Newman and Stockton
Thursday, 5 May 2022
I felt awful yesterday. I really felt like I was having withdrawals from something. I was nauseous, weak, cold sweats, body aches and dizzy. I felt better when I woke up to come to work. The only reason I came to work was because Powers was taking tonight off. I’m feeling better but not 100%. My stomach hurts and I’m still having cold sweats but thank God Lee Ann gave me nausea pills.

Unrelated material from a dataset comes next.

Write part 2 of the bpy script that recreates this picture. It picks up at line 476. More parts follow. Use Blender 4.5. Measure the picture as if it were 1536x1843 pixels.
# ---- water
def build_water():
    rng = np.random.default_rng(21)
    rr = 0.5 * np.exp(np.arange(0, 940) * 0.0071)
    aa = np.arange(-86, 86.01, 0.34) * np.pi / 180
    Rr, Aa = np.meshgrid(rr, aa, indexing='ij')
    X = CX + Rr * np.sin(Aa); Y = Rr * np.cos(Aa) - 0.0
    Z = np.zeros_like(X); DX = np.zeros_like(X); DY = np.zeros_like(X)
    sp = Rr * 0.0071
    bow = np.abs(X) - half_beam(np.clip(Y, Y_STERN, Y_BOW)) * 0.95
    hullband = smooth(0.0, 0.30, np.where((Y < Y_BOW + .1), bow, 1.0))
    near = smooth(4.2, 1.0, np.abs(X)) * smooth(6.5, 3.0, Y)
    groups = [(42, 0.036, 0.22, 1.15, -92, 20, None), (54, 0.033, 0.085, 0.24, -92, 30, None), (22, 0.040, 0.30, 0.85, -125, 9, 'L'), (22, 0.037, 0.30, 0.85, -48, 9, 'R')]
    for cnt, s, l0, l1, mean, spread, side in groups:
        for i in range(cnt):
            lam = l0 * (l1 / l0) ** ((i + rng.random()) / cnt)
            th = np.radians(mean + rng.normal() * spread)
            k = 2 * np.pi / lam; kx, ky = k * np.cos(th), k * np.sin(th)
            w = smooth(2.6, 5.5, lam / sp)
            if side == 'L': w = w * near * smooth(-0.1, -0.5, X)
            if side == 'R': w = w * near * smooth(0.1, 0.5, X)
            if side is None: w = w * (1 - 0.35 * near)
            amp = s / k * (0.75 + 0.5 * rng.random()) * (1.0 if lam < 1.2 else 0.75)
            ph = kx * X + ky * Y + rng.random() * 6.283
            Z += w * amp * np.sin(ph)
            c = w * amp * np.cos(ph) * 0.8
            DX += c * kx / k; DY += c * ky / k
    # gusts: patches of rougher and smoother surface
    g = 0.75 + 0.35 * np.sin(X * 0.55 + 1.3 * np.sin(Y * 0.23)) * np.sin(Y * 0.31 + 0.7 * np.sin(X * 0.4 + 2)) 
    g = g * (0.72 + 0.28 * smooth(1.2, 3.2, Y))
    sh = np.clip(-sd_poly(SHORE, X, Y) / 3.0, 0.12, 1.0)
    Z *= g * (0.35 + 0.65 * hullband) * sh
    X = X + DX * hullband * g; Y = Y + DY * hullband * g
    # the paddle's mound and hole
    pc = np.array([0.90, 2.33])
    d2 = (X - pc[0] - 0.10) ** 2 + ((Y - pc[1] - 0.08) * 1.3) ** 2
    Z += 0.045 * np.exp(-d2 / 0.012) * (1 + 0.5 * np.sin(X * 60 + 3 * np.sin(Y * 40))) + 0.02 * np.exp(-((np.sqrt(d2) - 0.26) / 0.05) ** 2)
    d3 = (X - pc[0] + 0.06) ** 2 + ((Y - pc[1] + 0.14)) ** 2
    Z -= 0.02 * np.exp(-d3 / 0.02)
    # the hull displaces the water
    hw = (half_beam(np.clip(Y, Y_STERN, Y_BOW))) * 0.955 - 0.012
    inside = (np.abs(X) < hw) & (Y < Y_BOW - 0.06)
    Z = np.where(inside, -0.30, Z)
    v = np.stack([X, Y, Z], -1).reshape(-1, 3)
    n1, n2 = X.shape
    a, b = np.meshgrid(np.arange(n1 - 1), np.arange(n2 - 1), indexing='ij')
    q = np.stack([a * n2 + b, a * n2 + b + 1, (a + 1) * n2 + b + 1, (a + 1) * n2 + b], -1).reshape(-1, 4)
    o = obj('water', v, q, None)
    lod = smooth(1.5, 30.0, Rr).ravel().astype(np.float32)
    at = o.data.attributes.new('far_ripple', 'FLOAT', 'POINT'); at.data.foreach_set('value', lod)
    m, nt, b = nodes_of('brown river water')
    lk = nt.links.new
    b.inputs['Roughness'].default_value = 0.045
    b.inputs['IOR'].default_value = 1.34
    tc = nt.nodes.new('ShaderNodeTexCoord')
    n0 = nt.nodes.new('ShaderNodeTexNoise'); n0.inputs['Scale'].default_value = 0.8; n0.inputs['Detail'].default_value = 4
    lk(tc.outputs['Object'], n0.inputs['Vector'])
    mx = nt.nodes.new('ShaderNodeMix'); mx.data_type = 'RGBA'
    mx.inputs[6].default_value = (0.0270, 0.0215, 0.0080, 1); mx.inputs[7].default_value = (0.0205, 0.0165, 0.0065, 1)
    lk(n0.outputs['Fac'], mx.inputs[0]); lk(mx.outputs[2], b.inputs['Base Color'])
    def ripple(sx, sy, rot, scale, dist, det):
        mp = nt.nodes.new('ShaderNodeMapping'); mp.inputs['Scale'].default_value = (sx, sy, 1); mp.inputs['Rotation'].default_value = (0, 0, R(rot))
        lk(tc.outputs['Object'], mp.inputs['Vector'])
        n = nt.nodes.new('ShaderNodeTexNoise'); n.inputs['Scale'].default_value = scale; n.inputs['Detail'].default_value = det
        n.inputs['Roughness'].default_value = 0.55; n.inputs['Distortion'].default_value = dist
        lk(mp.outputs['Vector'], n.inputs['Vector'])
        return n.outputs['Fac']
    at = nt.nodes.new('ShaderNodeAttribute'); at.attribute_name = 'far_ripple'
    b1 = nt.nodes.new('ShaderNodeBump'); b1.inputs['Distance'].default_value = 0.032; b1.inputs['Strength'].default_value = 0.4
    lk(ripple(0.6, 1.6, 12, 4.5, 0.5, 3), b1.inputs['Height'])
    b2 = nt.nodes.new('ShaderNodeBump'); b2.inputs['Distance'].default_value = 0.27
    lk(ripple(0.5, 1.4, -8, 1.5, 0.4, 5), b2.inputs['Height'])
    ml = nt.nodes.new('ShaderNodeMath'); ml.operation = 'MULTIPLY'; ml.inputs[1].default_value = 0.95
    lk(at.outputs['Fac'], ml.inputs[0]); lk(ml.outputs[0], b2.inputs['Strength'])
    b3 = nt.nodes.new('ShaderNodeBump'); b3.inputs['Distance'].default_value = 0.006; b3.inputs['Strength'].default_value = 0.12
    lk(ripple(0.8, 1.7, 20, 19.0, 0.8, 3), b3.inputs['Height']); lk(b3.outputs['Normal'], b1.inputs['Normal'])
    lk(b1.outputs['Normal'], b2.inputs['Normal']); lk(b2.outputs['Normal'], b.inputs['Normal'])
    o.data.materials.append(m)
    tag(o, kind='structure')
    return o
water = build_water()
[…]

Newman caught chain this morning. It sucks to see him go. He actually gave a shit about me and always had my back. There’s been several times that we’ve had uncooperative inmates in holding and he would always stand in the door to make sure I was ok. I had a frog in my throat this morning when I opened the window to J pod and Stockton was already up watching TV. I asked her how everything was going and she was in her usual happy mood. I had to look away and swallow hard and said “Newman just caught chain”. The way her face dropped stabbed me in the gut. They started writing each other in here when Stockton caught a glimpse of Newman. Their letters were “interesting” to say the lease. They moved pretty quickly too. I had to get into Newman’s ass one time because he wasn’t writing Stockton back and she was getting upset. I’d let them see each other for a split second and wave at each other if no other guard was around. Stockton is a bit older but it was cute. Stockton has been asleep the entire time I’ve been here tonight. I keep asking Been if she’s ok and she says yeah. If Been leaves this week, it’ll just be Stockton in a huge cell pod by herself. I’ll be sad to see Stockton to go. Helm too.
My shoulder is still bothering me and I’m pretty sure it’s because of our bed. I could not get comfortable this afternoon when I still had a few hours. It’s so frustrating. I want a new comfortable bed or mattress topper. Maybe being uncomfortable will make me get up more.
I really haven’t followed through with this journal and calendar. I guess I just need to invest in a calendar and journal with a lot more pages to write.
Monday through Wednesday I’ll be in A Town for the physical part of getting my jailer licenses. I hate this class. It’s my least favorite. The last time I took this class, I was so fucking sore and got so frustrated in it that I started crying.
I’m gonna end this for the night and write some letters to D Cub and K Cub for them to open on their 18th birthdays.